Stefanie Keller from Happy Valley School

“The NBPTS process is truly a journey that makes you completely rethink what you teach and how you teach it,” said Hudson Elementary art teacher and 2019 national certified teacher Emilee Parker. “Overall, it helped me become a more humble and reflective teacher. I don't think I would have been able to wrap my mind around the process without the help of our county's NBPTS support group. And I'm very grateful to my family and coworkers for supporting me along the way."

National Board Support Coordinator and Beginning Teacher Mentor Heather Puhl leads a support session held as often as two or three times a month for initial candidates. “These meetings provide information on each of the components (facilitated by recent candidates) as well as targeted information about the writing process and evaluating the portfolio,” said Puhl. “These sessions also promote collaboration among teachers and provide a distraction-free environment to independently plan and seek answers to questions that arise throughout the process.”

National certification includes a demonstration of knowledge and skills through a series of performance-based assessments, teaching portfolios, student work samples, videotapes and analyses of classroom teaching and student learning.

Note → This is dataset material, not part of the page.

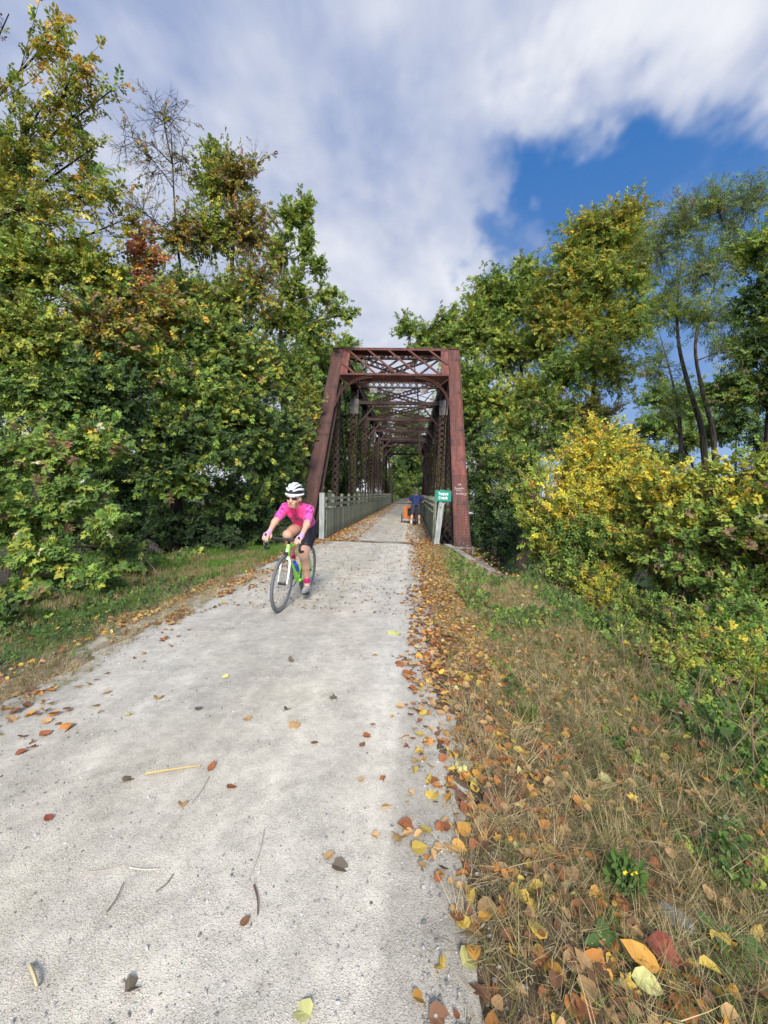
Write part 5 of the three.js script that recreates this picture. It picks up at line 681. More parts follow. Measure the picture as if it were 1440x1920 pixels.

As an incentive for teachers, North Carolina continues to offer an attractive 12 percent salary supplement to teachers’ regular pay, good for the 5-year life of the certification, and teachers are awarded eight continuing education credits (CEUs). The state also offers a low-interest loan to pay the $1,900 assessment fee along with three paid release days from normal teaching duties for new candidates to develop their portfolios. The State Board of Education awards a North Carolina teaching license to out-of-state teachers who are employed in North Carolina and who possess the national certification. Participation in the national certification process is voluntary and certification is currently available to educators in 25 different fields.

North Carolina continues to lead the nation in numbers of teachers who have earned national certification with 22,653 teachers now certified or nearly one-fifth (18 percent) of all teachers nationally. The total number of nationally certified teachers among all states is nearly 126,000.

The Caldwell County Board of Education will recognize the 2019 national board certified teachers at the January 13 School Board meeting.